** Begin **

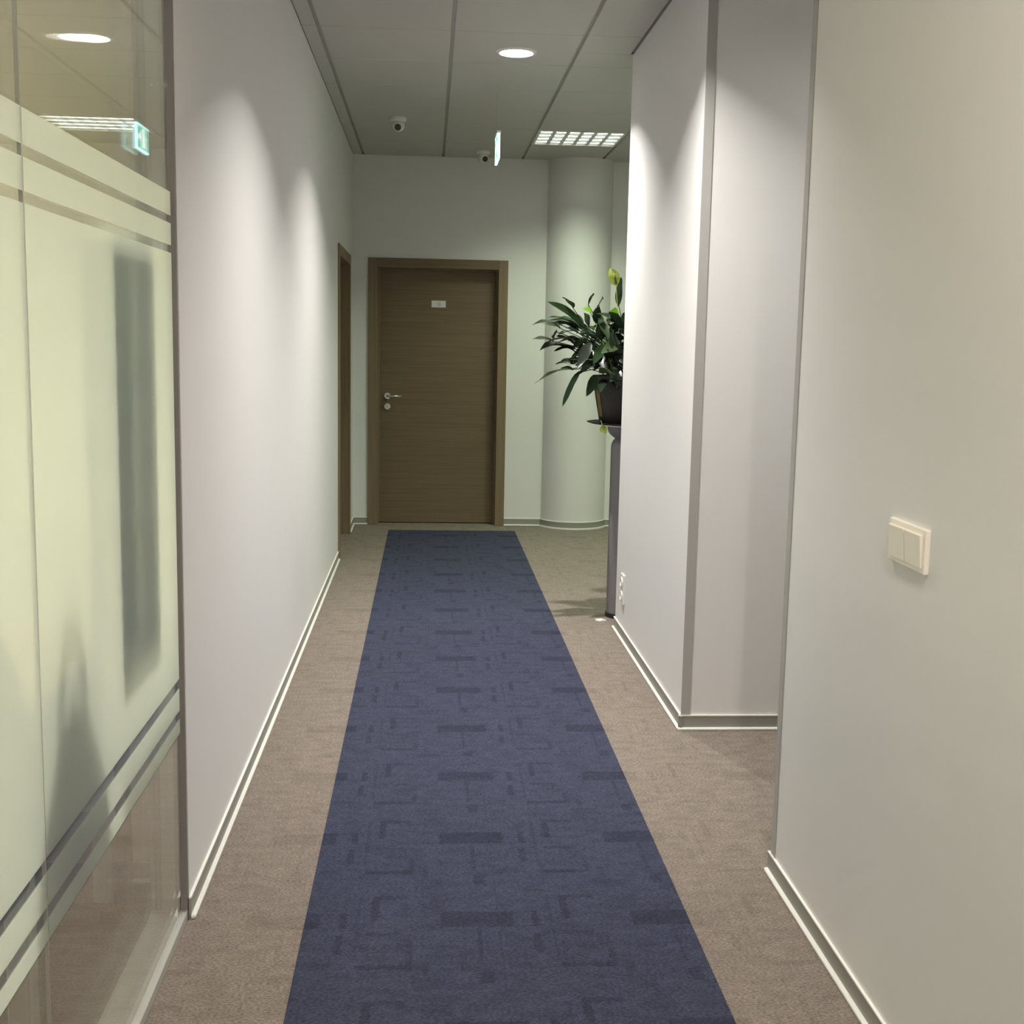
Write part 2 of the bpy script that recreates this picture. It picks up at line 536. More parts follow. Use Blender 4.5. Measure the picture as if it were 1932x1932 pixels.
skirting('baseboard_right', 'grey skirting with white foot below the wall socket', 'Y', XR, -1, Y_R0 - 0.012, Y_R1 + 0.012)
skirting('baseboard_right', 'grey skirting across the face of the side passage', 'X', Y_R0, -1, XR - 0.012, XE)
skirting('baseboard_right', 'grey skirting on the lobby side of the right wall', 'X', Y_R1, 1, XR, XE)
skirting('baseboard_right', 'grey skirting with white foot along the near right wall', 'Y', XN, -1, YF, Y_NEAR_END + 0.02)
bc = lathe('baseboard_column', [(CR + 0.006, 0), (CR + 0.006, 0.0565), (CR, 0.0565)], (CX, CY, 0), M_BASE, seg=64)
structure(bc, 'curved grey skirting around the foot of the column')
lathe('skirting_cap', [(CR + 0.0072, 0.0565), (CR + 0.0072, 0.0605), (CR, 0.0605)], (CX, CY, 0), M_STRIP, bc, seg=64)
lathe('foot_strip', [(CR + 0.017, 0), (CR + 0.017, 0.0105), (CR + 0.014, 0.0115), (CR, 0.0115)], (CX, CY, 0), M_STRIP, bc, seg=64)

# grey corner profiles
t1 = box('trim_1', XR - 0.0025, XR + 0.034, Y_R0 - 0.003, Y_R0 + 0.001, 0.061, H, M_TRIM, bevel=0.0008)
structure(t1, 'grey vertical edge strip on the corner of the side passage wall')
t2 = box('trim_2', XN - 0.003, XN + 0.003, Y_NEAR_END - 0.034, Y_NEAR_END + 0.003, 0.061, H, M_TRIM, bevel=0.0008)
structure(t2, 'grey vertical edge strip on the end of the near right wall')

# ------------------------------------------------------------------ end door
d1 = struct_empty('door_1', 'brown wooden door with steel handle at the end of the corridor', (0.07, YB, 0))
CW = 0.075
def frame(parent, f):
    # f(name, a0, a1, d0, d1, z0, z1, mat): a along the wall, d depth into the wall from its face
    pass
box('jamb_casing', D0, D0 + CW, YB - 0.014, YB + 0.002, 0, DT, M_WOOD_V, d1, 0.002)
box('jamb_casing', D1 - CW, D1, YB - 0.014, YB + 0.002, 0, DT, M_WOOD_V, d1, 0.002)
box('head_casing', D0 + CW, D1 - CW, YB - 0.014, YB + 0.002, DT - CW, DT, M_WOOD_H, d1, 0.002)
box('jamb_lining', D0 + 0.03, D0 + CW, YB + 0.002, YB + 0.2, 0, DT - 0.03, M_WOOD_V, d1)
box('jamb_lining', D1 - CW, D1 - 0.03, YB + 0.002, YB + 0.2, 0, DT - 0.03, M_WOOD_V, d1)
box('head_lining', D0 + CW, D1 - CW, YB + 0.002, YB + 0.2, DT - CW, DT - 0.03, M_WOOD_H, d1)
box('door_stop', D0 + CW, D0 + CW + 0.016, YB + 0.055, YB + 0.10, 0, DT - CW, M_WOOD_V, d1)
box('door_stop', D1 - CW - 0.016, D1 - CW, YB + 0.055, YB + 0.10, 0, DT - CW, M_WOOD_V, d1)
box('door_stop', D0 + CW + 0.016, D1 - CW - 0.016, YB + 0.055, YB + 0.10, DT - CW - 0.016, DT - CW, M_WOOD_H, d1)
LY = YB + 0.10
leaf_d = box('door_leaf', D0 + CW + 0.003, D1 - CW - 0.003, LY, LY + 0.04, 0.006, DT - CW - 0.003, M_WOOD_H, d1, 0.002)
hx, hz = -0.332, 1.041
hd = lathe('handle_rose', [(0.0, -0.012), (0.024, -0.012), (0.0265, -0.009), (0.0265, 0.0)], (hx, LY, hz), M_METAL, leaf_d, 28, axis='Y')
tube_obj('lever', [(hx, LY - 0.01, hz), (hx, LY - 0.048, hz), (hx + 0.012, LY - 0.056, hz), (hx + 0.115, LY - 0.056, hz)],
         [0.009, 0.009, 0.009, 0.0075], M_METAL, leaf_d, 12)
lk = lathe('lock_rose', [(0.0, -0.010), (0.024, -0.010), (0.0265, -0.007), (0.0265, 0.0)], (hx, LY, 0.955), M_METAL, leaf_d, 28, axis='Y')
box('lock_cylinder', hx - 0.005, hx + 0.005, LY - 0.014, LY - 0.009, 0.942, 0.968, M_METAL, leaf_d, 0.002)
M_SIGN = plain('white_sign_card', (0.75, 0.72, 0.70), 0.4)
M_SIGN_BLUE = plain('pale_blue_print', (0.36, 0.42, 0.52), 0.4)
np_ = box('name_plate', 0.018, 0.132, LY - 0.004, LY, 1.757, 1.811, M_SIGN, d1, 0.001)
for r0, r1 in ((0.0135, 0.0175), (0.0, 0.0065)):
    lathe('printed_emblem', [(r0, -0.0045), (r1, -0.0045), (r1, -0.0038)] if r0 == 0 else
          [(r0, -0.0038), (r0, -0.0045), (r1, -0.0045), (r1, -0.0038)], (0.077, LY, 1.783), M_SIGN_BLUE, np_, 24, axis='Y')
settle(d1)

# ------------------------------------------------------------------ side door in the left wall
d2 = struct_empty('door_2', 'narrow view of a brown door frame set into the left wall', (XL, 8.9, 0))
DT2 = 2.117
xf = XL + 0.012
box('jamb_casing', XL - 0.002, xf, DY0, DY0 + CW, 0, DT2, M_WOOD_V, d2, 0.002)
box('jamb_casing', XL - 0.002, xf, DY1 - CW, DY1, 0, DT2, M_WOOD_V, d2, 0.002)
box('head_casing', XL - 0.002, xf, DY0 + CW, DY1 - CW, DT2 - CW, DT2, M_WOOD_V, d2, 0.002)
box('jamb_lining', XL - 0.12, XL - 0.002, DY0 + 0.001, DY0 + CW, 0, DT2 - 0.001, M_WOOD_V, d2)
box('jamb_lining', XL - 0.12, XL - 0.002, DY1 - CW, DY1 - 0.001, 0, DT2 - 0.001, M_WOOD_V, d2)
box('head_lining', XL - 0.12, XL - 0.002, DY0 + CW, DY1 - CW, DT2 - CW, DT2 - 0.001, M_WOOD_V, d2)
l2 = box('door_leaf', XL - 0.14, XL - 0.10, DY0 + CW + 0.002, DY1 - CW - 0.002, 0.006, DT2 - CW - 0.002, M_WOOD_V, d2)
lathe('handle_rose', [(0.0, 0.012), (0.025, 0.012), (0.025, 0.0)], (XL - 0.10, DY0 + 0.16, 1.04), M_METAL, l2, 20, axis='X')
tube_obj('lever', [(XL - 0.09, DY0 + 0.16, 1.04), (XL - 0.055, DY0 + 0.16, 1.04), (XL - 0.05, DY0 + 0.28, 1.04)], 0.008, M_METAL, l2)
settle(d2)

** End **

▸ **Given task**: Every line should be retyped exactly, with the pictures omitted.

▸ **Problem solution**:
Write part 2 of the bpy script that recreates this picture. It picks up at line 536. More parts follow. Use Blender 4.5. Measure the picture as if it were 1932x1932 pixels.
skirting('baseboard_right', 'grey skirting with white foot below the wall socket', 'Y', XR, -1, Y_R0 - 0.012, Y_R1 + 0.012)
skirting('baseboard_right', 'grey skirting across the face of the side passage', 'X', Y_R0, -1, XR - 0.012, XE)
skirting('baseboard_right', 'grey skirting on the lobby side of the right wall', 'X', Y_R1, 1, XR, XE)
skirting('baseboard_right', 'grey skirting with white foot along the near right wall', 'Y', XN, -1, YF, Y_NEAR_END + 0.02)
bc = lathe('baseboard_column', [(CR + 0.006, 0), (CR + 0.006, 0.0565), (CR, 0.0565)], (CX, CY, 0), M_BASE, seg=64)
structure(bc, 'curved grey skirting around the foot of the column')
lathe('skirting_cap', [(CR + 0.0072, 0.0565), (CR + 0.0072, 0.0605), (CR, 0.0605)], (CX, CY, 0), M_STRIP, bc, seg=64)
lathe('foot_strip', [(CR + 0.017, 0), (CR + 0.017, 0.0105), (CR + 0.014, 0.0115), (CR, 0.0115)], (CX, CY, 0), M_STRIP, bc, seg=64)

# grey corner profiles
t1 = box('trim_1', XR - 0.0025, XR + 0.034, Y_R0 - 0.003, Y_R0 + 0.001, 0.061, H, M_TRIM, bevel=0.0008)
structure(t1, 'grey vertical edge strip on the corner of the side passage wall')
t2 = box('trim_2', XN - 0.003, XN + 0.003, Y_NEAR_END - 0.034, Y_NEAR_END + 0.003, 0.061, H, M_TRIM, bevel=0.0008)
structure(t2, 'grey vertical edge strip on the end of the near right wall')

# ------------------------------------------------------------------ end door
d1 = struct_empty('door_1', 'brown wooden door with steel handle at the end of the corridor', (0.07, YB, 0))
CW = 0.075
def frame(parent, f):
    # f(name, a0, a1, d0, d1, z0, z1, mat): a along the wall, d depth into the wall from its face
    pass
box('jamb_casing', D0, D0 + CW, YB - 0.014, YB + 0.002, 0, DT, M_WOOD_V, d1, 0.002)
box('jamb_casing', D1 - CW, D1, YB - 0.014, YB + 0.002, 0, DT, M_WOOD_V, d1, 0.002)
box('head_casing', D0 + CW, D1 - CW, YB - 0.014, YB + 0.002, DT - CW, DT, M_WOOD_H, d1, 0.002)
box('jamb_lining', D0 + 0.03, D0 + CW, YB + 0.002, YB + 0.2, 0, DT - 0.03, M_WOOD_V, d1)
box('jamb_lining', D1 - CW, D1 - 0.03, YB + 0.002, YB + 0.2, 0, DT - 0.03, M_WOOD_V, d1)
box('head_lining', D0 + CW, D1 - CW, YB + 0.002, YB + 0.2, DT - CW, DT - 0.03, M_WOOD_H, d1)
box('door_stop', D0 + CW, D0 + CW + 0.016, YB + 0.055, YB + 0.10, 0, DT - CW, M_WOOD_V, d1)
box('door_stop', D1 - CW - 0.016, D1 - CW, YB + 0.055, YB + 0.10, 0, DT - CW, M_WOOD_V, d1)
box('door_stop', D0 + CW + 0.016, D1 - CW - 0.016, YB + 0.055, YB + 0.10, DT - CW - 0.016, DT - CW, M_WOOD_H, d1)
LY = YB + 0.10
leaf_d = box('door_leaf', D0 + CW + 0.003, D1 - CW - 0.003, LY, LY + 0.04, 0.006, DT - CW - 0.003, M_WOOD_H, d1, 0.002)
hx, hz = -0.332, 1.041
hd = lathe('handle_rose', [(0.0, -0.012), (0.024, -0.012), (0.0265, -0.009), (0.0265, 0.0)], (hx, LY, hz), M_METAL, leaf_d, 28, axis='Y')
tube_obj('lever', [(hx, LY - 0.01, hz), (hx, LY - 0.048, hz), (hx + 0.012, LY - 0.056, hz), (hx + 0.115, LY - 0.056, hz)],
         [0.009, 0.009, 0.009, 0.0075], M_METAL, leaf_d, 12)
lk = lathe('lock_rose', [(0.0, -0.010), (0.024, -0.010), (0.0265, -0.007), (0.0265, 0.0)], (hx, LY, 0.955), M_METAL, leaf_d, 28, axis='Y')
box('lock_cylinder', hx - 0.005, hx + 0.005, LY - 0.014, LY - 0.009, 0.942, 0.968, M_METAL, leaf_d, 0.002)
M_SIGN = plain('white_sign_card', (0.75, 0.72, 0.70), 0.4)
M_SIGN_BLUE = plain('pale_blue_print', (0.36, 0.42, 0.52), 0.4)
np_ = box('name_plate', 0.018, 0.132, LY - 0.004, LY, 1.757, 1.811, M_SIGN, d1, 0.001)
for r0, r1 in ((0.0135, 0.0175), (0.0, 0.0065)):
    lathe('printed_emblem', [(r0, -0.0045), (r1, -0.0045), (r1, -0.0038)] if r0 == 0 else
          [(r0, -0.0038), (r0, -0.0045), (r1, -0.0045), (r1, -0.0038)], (0.077, LY, 1.783), M_SIGN_BLUE, np_, 24, axis='Y')
settle(d1)

# ------------------------------------------------------------------ side door in the left wall
d2 = struct_empty('door_2', 'narrow view of a brown door frame set into the left wall', (XL, 8.9, 0))
DT2 = 2.117
xf = XL + 0.012
box('jamb_casing', XL - 0.002, xf, DY0, DY0 + CW, 0, DT2, M_WOOD_V, d2, 0.002)
box('jamb_casing', XL - 0.002, xf, DY1 - CW, DY1, 0, DT2, M_WOOD_V, d2, 0.002)
box('head_casing', XL - 0.002, xf, DY0 + CW, DY1 - CW, DT2 - CW, DT2, M_WOOD_V, d2, 0.002)
box('jamb_lining', XL - 0.12, XL - 0.002, DY0 + 0.001, DY0 + CW, 0, DT2 - 0.001, M_WOOD_V, d2)
box('jamb_lining', XL - 0.12, XL - 0.002, DY1 - CW, DY1 - 0.001, 0, DT2 - 0.001, M_WOOD_V, d2)
box('head_lining', XL - 0.12, XL - 0.002, DY0 + CW, DY1 - CW, DT2 - CW, DT2 - 0.001, M_WOOD_V, d2)
l2 = box('door_leaf', XL - 0.14, XL - 0.10, DY0 + CW + 0.002, DY1 - CW - 0.002, 0.006, DT2 - CW - 0.002, M_WOOD_V, d2)
lathe('handle_rose', [(0.0, 0.012), (0.025, 0.012), (0.025, 0.0)], (XL - 0.10, DY0 + 0.16, 1.04), M_METAL, l2, 20, axis='X')
tube_obj('lever', [(XL - 0.09, DY0 + 0.16, 1.04), (XL - 0.055, DY0 + 0.16, 1.04), (XL - 0.05, DY0 + 0.28, 1.04)], 0.008, M_METAL, l2)
settle(d2)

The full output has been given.